▸ **Problem requirements**
Write out, word for word, every line from the first one through the line that holds "tree('leafy_shrub', 'sunlit shrub", and nothing else; skip the pictures.

━━━ Extracted data ━━━

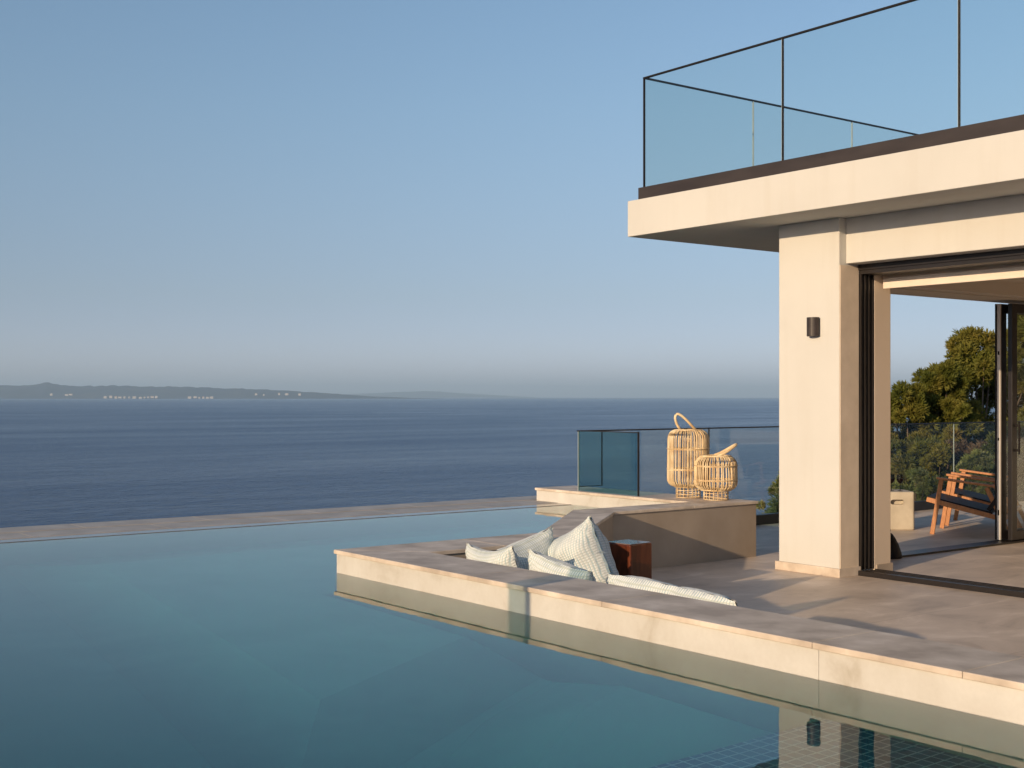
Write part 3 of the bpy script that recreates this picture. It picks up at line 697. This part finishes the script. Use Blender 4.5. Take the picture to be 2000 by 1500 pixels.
tree('olive_shrub', 'pale green leafy shrub just behind the armchair', 'bush', 1905, 20, .72, .50, 1.7, M['olive'], 34, 60, .075, 25, H)
tree('leafy_shrub', 'low leafy shrub under the wine glasses', 'bush', 1785, 19.2, .45, .55, 1.5, M['olive'], 30, 60, .07, 26, H)
tree('leafy_shrub', 'sunlit shrub beside the pillar seen through the railing', 'bush', 1550, 17.3, .62, .48, 1.6, M['olive'], 60, 70, .055, 27, H)

# ------------------------------------------------------------------ far white houses on the headland
def house(px, z, w, h, d, roof, label):
    p = at(px, 25000); r = empty('far_house', (p.x, p.y, z), CAMZ); tag(r, label, 'house', 'far white houses along the headland shore')
    MB().box(-w/2,0,-20,w/2,d,h).build('wall', M['far_white'], r)
    MB().add([(-w/2-1,-1,h),(w/2+1,-1,h),(w/2+1,d+1,h),(-w/2-1,d+1,h),(-w/2,d/2,h+h*.35),(w/2,d/2,h+h*.35)], [(0,1,5,4),(2,3,4,5),(1,2,5),(3,0,4),(0,3,2,1)]).build('roof', M['far_roof'] if roof else M['far_white'], r)
rnd = random.Random(5)
for px, k in [(205,0),(216,0),(226,1),(234,0),(243,0),(252,0),(262,0),(274,0),(282,1),(289,1),(297,1),(305,0),(370,0),(381,0),(389,0),(397,1),(405,0),(413,0),(100,2),(130,2),(138,2),(500,2),(515,2),(545,2),(560,2),(585,2)]:
    z = SEA + (18 if k < 2 else 75) + rnd.uniform(0,14)
    house(px, z, rnd.uniform(26,70), rnd.uniform(10,24), 40, k == 1, 'tiny white house among the others on the far headland shore')

# ------------------------------------------------------------------ haze over the sea
def haze():
    m, nt, out = newmat('haze'); pv = N(nt, 'ShaderNodeVolumePrincipled')
    pv.inputs['Color'].default_value = (.55,.775,1.0,1); pv.inputs['Density'].default_value = 3.2e-5; pv.inputs['Anisotropy'].default_value = 0.0
    L(nt, pv.outputs[0], out.inputs['Volume'])
    o = MB().box(-61000,-21000,SEA-10,61000,61000,620).build('haze', m); tag(o, kind='stuff')
USE_HAZE = True
if USE_HAZE: haze()
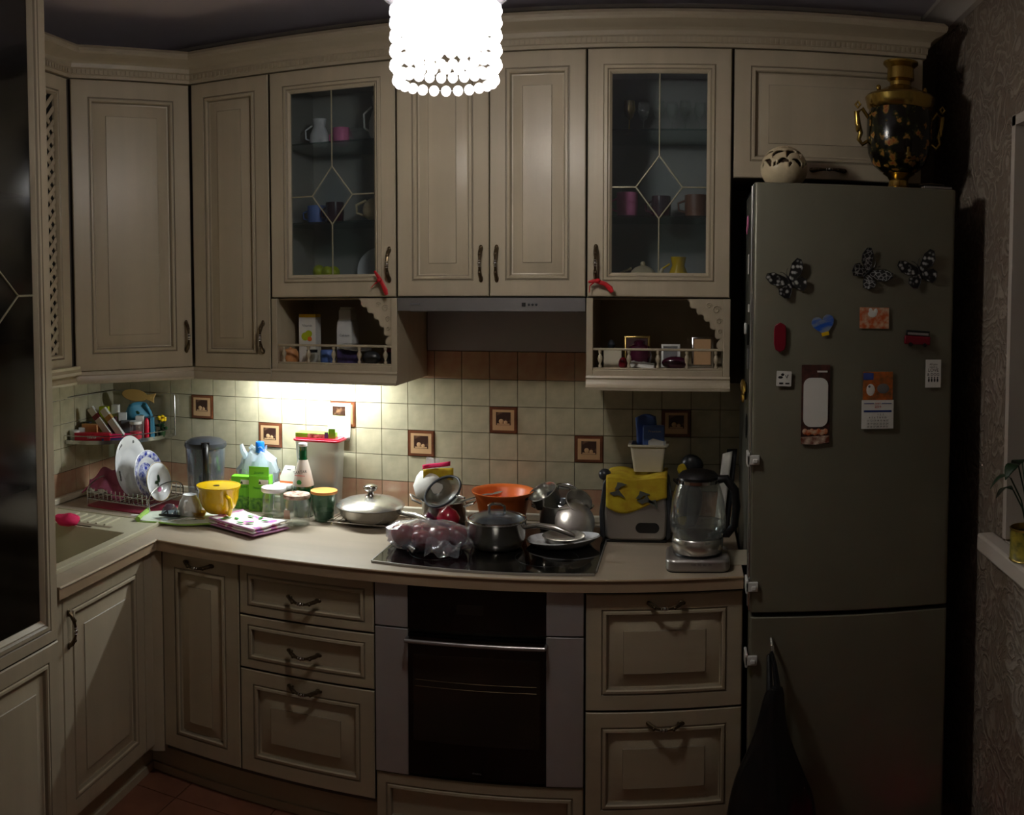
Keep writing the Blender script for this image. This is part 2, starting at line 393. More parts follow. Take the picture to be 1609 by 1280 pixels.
def struct(name, mb, mats, parent=None, **k):
    o = part(name, mb, mats, parent, **k)
    if parent is None: o['kind'] = 'structure'
    return o
def text(name, body, size, m_, parent, loc, rot=(PI / 2, 0, 0), ext=0.0002, ax='CENTER', space=1.0):
    cu = bpy.data.curves.new(name, 'FONT'); cu.body = body; cu.size = size; cu.extrude = ext; cu.align_x = ax; cu.align_y = 'CENTER'; cu.space_character = space
    cu.resolution_u = 2
    tmp = bpy.data.objects.new(name, cu); C.objects.link(tmp)
    me = bpy.data.meshes.new_from_object(tmp.evaluated_get(bpy.context.evaluated_depsgraph_get()))
    bpy.data.objects.remove(tmp); bpy.data.curves.remove(cu)
    me.materials.clear(); me.materials.append(M[m_])
    return link(name, me, parent, loc, rot)
def rr(x0, z0, x1, z1, r, n=5):
    out = []
    for cx, cz, a0 in ((x1 - r, z0 + r, -90), (x1 - r, z1 - r, 0), (x0 + r, z1 - r, 90), (x0 + r, z0 + r, 180)):
        for k in range(n + 1):
            a = R(a0 + 90 * k / n); out.append((cx + r * math.cos(a), cz + r * math.sin(a)))
    return out

# ------------------------------------------------------------------ layout functions
A5 = R(5); S5, C5 = math.sin(A5), math.cos(A5)
def L(u, v): return (u * S5 + v * C5, -u * C5 + v * S5)        # u along the left wall from the corner, v out of it
AL = R(95)                                                   # turn of things that face away from the left wall
def yf(x):                                                    # bowed worktop edge
    P = ((.68, -.70), (1.6, -.708), (2.59, -.61)); s = 0
    for i, (a, b) in enumerate(P):
        l = b
        for j, (c, _) in enumerate(P):
            if j != i: l *= (x - c) / (a - c)
        s += l
    return s
ZC = 0.864
ZCE = 2.72
XW = 3.325

# ------------------------------------------------------------------ room shell
mb = MB().box(-0.6, 3.6, -4.6, 0.12, -0.1, -0.006); floor = struct('floor', mb, 'floorgrout')
tm = mesh('tile', MB().box(0.002, 0.328, 0.002, 0.328, -0.006, 0), 'floortile', smooth=False)
for i in range(10):
    for j in range(8):
        link('tile', tm, floor, (0.12 + i * 0.33, -0.42 - (j + 1) * 0.33, 0))
mb = MB().box(-0.6, 3.6, -4.6, 0.12, ZCE, ZCE + 0.1); struct('ceiling', mb, 'plasterc')
mb = MB().box(-0.1, 3.5, 0.008, 0.12, 0, ZCE); wb = struct('wall_back', mb, 'grout')
mb = MB().prism([L(-0.1, -0.008), L(4.5, -0.008), L(4.5, -0.12), L(-0.1, -0.12)], 0, ZCE); wl = struct('wall_left', mb, 'frontwall')
mb = MB().box(-0.6, 3.6, -4.6, -4.48, 0, ZCE); struct('wall_front', mb, 'frontwall')
# right wall with a window opening (y -0.865 .. -2.3, z 1.0 .. 2.28)
WY0, WY1, WZ0, WZ1 = -0.835, -2.3, 0.975, 2.23
mb = MB()
mb.box(XW, XW + 0.3, WY0, 0.12, 0, ZCE); mb.box(XW, XW + 0.3, -4.6, WY1, 0, ZCE)
mb.box(XW, XW + 0.3, WY1, WY0, 0, WZ0); mb.box(XW, XW + 0.3, WY1, WY0, WZ1, ZCE)
wr = struct('wall_right', mb, 'wallpaper')
mb = MB()                                                     # window reveal trim
mb.box(XW - 0.006, XW + 0.2, WY0 - 0.03, WY0 - 0.002, WZ0 + 0.04, WZ1, 0); mb.box(XW - 0.006, XW + 0.2, WY1 + 0.002, WY1 + 0.03, WZ0 + 0.04, WZ1)
mb.box(XW - 0.006, XW + 0.2, WY1, WY0, WZ1 - 0.03, WZ1 - 0.002)
struct('trim_1', mb, 'mould')
mb = MB().box(XW - 0.055, XW - 0.0, WY1 - 0.1, WY0 + 0.085, WZ0 - 0.02, WZ0 + 0.035).box(XW, XW + 0.2, WY1, WY0, WZ0, WZ0 + 0.035)
struct('trim_2', mb, 'mould', bevel=0.008)
win = link('window_1', None, None, (XW + 0.2, 0, 0)); win['kind'] = 'structure'
mb = MB()
for y0, y1, z0, z1 in ((WY0 - 0.08, WY0 - 0.03, WZ0, WZ1), (WY1, WY1 + 0.06, WZ0, WZ1), (-1.6, -1.54, WZ0, WZ1), (WY1, WY0 - 0.03, WZ0, WZ0 + 0.08), (WY1, WY0 - 0.03, WZ1 - 0.06, WZ1)):
    mb.box(-0.03, 0.03, y0, y1, z0, z1)
part('window_frame', mb, 'white', win, bevel=0.004)
part('pane', MB().box(-0.004, 0.004, WY1 + 0.05, WY0 - 0.05, WZ0 + 0.06, WZ1 - 0.05), 'glass', win)
mb = MB().box(XW + 0.3, XW + 0.34, WY1 - 0.2, WY0 + 0.2, WZ0 - 0.2, WZ1 + 0.2); struct('night_panel', mb, 'rubber')  # black panel standing in for the dark night beyond the window
# ceiling cove on the right wall and above the back wall
def cove(x0, y0, x1, y1, inx, iny):
    prof = [(0, 0), (0.075, 0), (0.072, -0.012), (0.05, -0.02), (0.025, -0.045), (0.016, -0.07), (0, -0.075)]
    m = MB(); vs = []
    for (x, y) in ((x0, y0), (x1, y1)):
        for a, z in prof: vs.append((x + inx * a, y + iny * a, ZCE + z))
    n = len(prof)
    fs = [(k, (k + 1) % n, n + (k + 1) % n, n + k) for k in range(n)] + [tuple(range(n)), tuple(range(n, 2 * n))]
    return m.add(vs, fs)
struct('trim_3', cove(XW, 0, XW, -4.48, -1, 0), 'mould')
struct('trim_4', cove(0, 0.008, XW - 0.078, 0.008, 0, -1), 'mould')

# ------------------------------------------------------------------ wall tiles
TP = 0.1065; TX0 = 0.411
plain = mesh('tile', MB().box(-TP / 2 + 0.0012, TP / 2 - 0.0012, 0, 0.008, 0.0012, 0.0988), 'tile', smooth=False)
pink = mesh('tile', MB().box(-TP / 2 + 0.0012, TP / 2 - 0.0012, 0, 0.008, 0.0012, 0.0988), 'tilepink', smooth=False)
def decor_mesh():
    m = MB(); m.box(-TP / 2 + 0.0012, TP / 2 - 0.0012, 0, 0.008, 0.0012, 0.0988, 0)
    m.box(-0.049, 0.049, -0.004, 0, 0.003, 0.097, 0); m.box(-0.041, 0.041, -0.0045, -0.004, 0.012, 0.089, 1)
    m.box(-0.028, 0.028, -0.005, -0.0045, 0.032, 0.080, 2)
    # fruit and jug of the little still life
    m.sphere((-0.008, -0.005, 0.046), (0.009, 0.0008, 0.009), 10, 6, 1); m.sphere((0.009, -0.005, 0.042), (0.007, 0.0008, 0.007), 10, 6, 1)
    m.box(-0.024, 0.024, -0.0054, -0.005, 0.033, 0.038, 1)
    return mesh('tile', m, ['tileframe', 'tilemat', 'tilepic'])
decor = decor_mesh()
def tile_at(i, row, me, wall, lab=None):
    o = link('tile', me, wall, (TX0 + (i + 0.5) * TP, 0, 1.3835 - 0.1 * (row + 1)))
    o.scale = (1, 1, 1)
    if lab: o['label'] = lab
DEC = {(0, 1): 1, (3, 2): 1, (6, 1): 1, (9, 2): 1, (12, 1): 1, (15, 2): 1, (18, 1): 1}
for i in range(-4, 22):
    for row in range(0, 5):
        if (i, row) in DEC: tile_at(i, row, decor, wb, 'brown framed picture tile with a small still life')
        elif row == 4: tile_at(i, row, pink, wb, 'terracotta border tile')
        else: tile_at(i, row, plain, wb)
pinkhi = mesh('tile', MB().box(-TP / 2 + 0.0012, TP / 2 - 0.0012, 0, 0.008, 0.0012, 0.1038), 'tilepink', smooth=False)
for i in range(9, 17):
    link('tile', pinkhi, wb, (TX0 + (i + 0.5) * TP, 0, 1.3835))['label'] = 'terracotta border tile'
for k in range(13):
    for row in range(0, 5):
        x, y = L((k + 0.5) * TP, 0)
        link('tile', pink if row == 4 else plain, wl, (x, y, 1.3835 - 0.1 * (row + 1)), (0, 0, AL))

# ------------------------------------------------------------------ worktop
mb = MB()
XC = 0.686
nx = 22
front = [(XC + (2.592 - XC) * k / nx, yf(XC + (2.592 - XC) * k / nx)) for k in range(nx + 1)]
poly = [(XC, 0.006), (XC, front[0][1])] + front[1:] + [(2.592, 0.006)]
mb.prism(poly, ZC - 0.038, ZC, 'xy', 0, 1)
UB0, UB1, VB0, VB1 = 0.76, 1.24, 0.15, 0.505                   # basin cut-out
p1 = L(0, 0)
def lpoly(u0, u1, v0, v1): return [L(u0, v0), L(u1, v0), L(u1, v1), L(u0, v1)]
cn = L(0.746, 0.62)
mb.prism([L(0, 0.001), L(UB0, 0.001), L(UB0, 0.62), (XC, front[0][1]), (XC, 0.006), (0.0, 0.006)], ZC - 0.038, ZC, 'xy', 0, 1)
mb.prism(lpoly(UB0, UB1, 0.001, VB0), ZC - 0.038, ZC, 'xy', 0, 1)
mb.prism(lpoly(UB0, UB1, VB1, 0.62), ZC - 0.038, ZC, 'xy', 0, 1)
mb.prism(lpoly(UB1, 1.345, 0.001, 0.62), ZC - 0.038, ZC, 'xy', 0, 1)
wt = solo('worktop', mb, ['counter', 'nosing'], 'pale oak L-shaped kitchen worktop with a bowed front edge', 'worktop')
# upstand along the walls
M['bead'] = mat('worktop_edge_highlight', rgb(206, 190, 168), 0.14, coat=0.5)
part('edge_highlight_tube', MB().tube([(*L(1.343, .6195), ZC - .0028), (XC - .0005, front[0][1], ZC - .0028)], .0042, 8), 'bead', wt)  # tubes added along the front edge to draw its highlight line
part('edge_highlight_tube', MB().tube([(x, y - .0003, ZC - .0030) for x, y in front], .0040, 8), 'nosing', wt)
mb = MB().prism([(0.02, -0.022), (2.592, -0.022), (2.592, -0.002), (0.02, -0.002)], ZC + 0.001, ZC + 0.026)
part('upstand', mb, 'cream2', wt, bevel=0.004)
mb = MB().prism([L(0.03, 0.002), L(1.342, 0.002), L(1.342, 0.024), L(0.03, 0.024)], ZC + 0.001, ZC + 0.026)
part('upstand', mb, 'cream2', wt, bevel=0.004)

# ------------------------------------------------------------------ cabinet pieces
def loops_panel(w_, h_, loops, mis, nx=1, bend=None, open_=False, th=0.02):
    """rectangular rings (inset, y, material) joined into a profiled door front; y is negative towards the viewer"""
    m = MB(); rings = []
    for (ins, y) in loops:
        ring = []
        x0, x1, z0, z1 = ins, w_ - ins, ins, h_ - ins
        for k in range(nx + 1): ring.append((x0 + (x1 - x0) * k / nx, y, z0))
        for k in range(nx + 1): ring.append((x1 - (x1 - x0) * k / nx, y, z1))
        rings.append(ring)
    n = 2 * (nx + 1); vs = [p for r_ in rings for p in r_]; fs = []; ms = []
    for i in range(len(rings) - 1):
        for k in range(n):
            k2 = (k + 1) % n
            fs.append((i * n + k, i * n + k2, (i + 1) * n + k2, (i + 1) * n + k)); ms.append(mis[i])
    o = (len(rings) - 1) * n
    if not open_:
        for k in range(nx): fs.append((o + k, o + k + 1, o + n - 2 - k, o + n - 1 - k)); ms.append(0)
        for k in range(nx): fs.append((k + 1, k, n - 1 - k, n - 2 - k)); ms.append(0)
    m.add(vs, fs, ms)
    if bend: m.warp(lambda p: Vector((p.x, p.y + bend(p.x), p.z)))
    return m
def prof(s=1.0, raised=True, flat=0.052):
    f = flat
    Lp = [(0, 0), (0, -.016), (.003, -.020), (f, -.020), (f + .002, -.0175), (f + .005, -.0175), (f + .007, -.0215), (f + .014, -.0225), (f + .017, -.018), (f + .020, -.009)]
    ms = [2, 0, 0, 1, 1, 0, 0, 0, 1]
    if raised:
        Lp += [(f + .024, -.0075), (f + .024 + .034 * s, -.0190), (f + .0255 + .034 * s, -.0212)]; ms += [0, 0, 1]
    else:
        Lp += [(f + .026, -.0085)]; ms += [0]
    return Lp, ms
def bow_handle(name, parent, x, z, y, vertical=True, ln=0.10, rot=0, drop=0.0):
    """arched bronze handle with leaf feet and a chrome knuckle in the middle"""
    m = MB(); pts = []; rs = []
    for k in range(13):
        t = k / 12; a = math.sin(PI * t)
        pts.append((-ln / 2 + ln * t, -0.004 - 0.024 * a ** 0.6, -drop * a)); rs.append(0.0038 + 0.0026 * (1 - a) + 0.0016 * abs(math.sin(3 * PI * t)))
    m.tube(pts, rs, 8, 0)
    for sx in (-1, 1):
        m.sphere((sx * ln / 2, -0.003, 0), (0.012, 0.004, 0.0075), 10, 6, 0)
        m.sphere((sx * ln * 0.30, -0.0255, -drop * 0.85), (0.0055, 0.0055, 0.0055), 8, 6, 0)
    m.sphere((0, -0.029, -drop), (0.0062, 0.0065, 0.0065), 10, 8, 1)
    for sx in (-1, 1): m.sphere((sx * 0.009, -0.0285, -drop), (0.003, 0.0055, 0.0055), 8, 6, 1)
    if vertical: m.tf(Matrix.Rotation(-PI / 2, 4, 'Y'))
    return part(name, m, ['bronze', 'chrome'], parent, (x, y, z), (0, 0, rot))
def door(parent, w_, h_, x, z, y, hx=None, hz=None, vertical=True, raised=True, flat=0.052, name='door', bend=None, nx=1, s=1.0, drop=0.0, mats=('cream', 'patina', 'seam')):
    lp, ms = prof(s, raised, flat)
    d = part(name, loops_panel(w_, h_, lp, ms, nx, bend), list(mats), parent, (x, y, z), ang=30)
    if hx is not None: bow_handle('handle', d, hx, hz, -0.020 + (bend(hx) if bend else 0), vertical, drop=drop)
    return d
ZT, ZDB, ZCB, ZV = 2.489, 1.693, 1.435, 1.393
YD = -0.349                                                   # back plane of the wall cabinet doors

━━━

▸ **Solution to this problem**
Write part 3 of the bpy script that recreates this picture. It picks up at line 697. This part finishes the script. Use Blender 4.5. Take the picture to be 2000 by 1500 pixels.
tree('olive_shrub', 'pale green leafy shrub just behind the armchair', 'bush', 1905, 20, .72, .50, 1.7, M['olive'], 34, 60, .075, 25, H)
tree('leafy_shrub', 'low leafy shrub under the wine glasses', 'bush', 1785, 19.2, .45, .55, 1.5, M['olive'], 30, 60, .07, 26, H)
tree('leafy_shrub', 'sunlit shrub beside the pillar seen through the railing', 'bush', 1550, 17.3, .62, .48, 1.6, M['olive'], 60, 70, .055, 27, H)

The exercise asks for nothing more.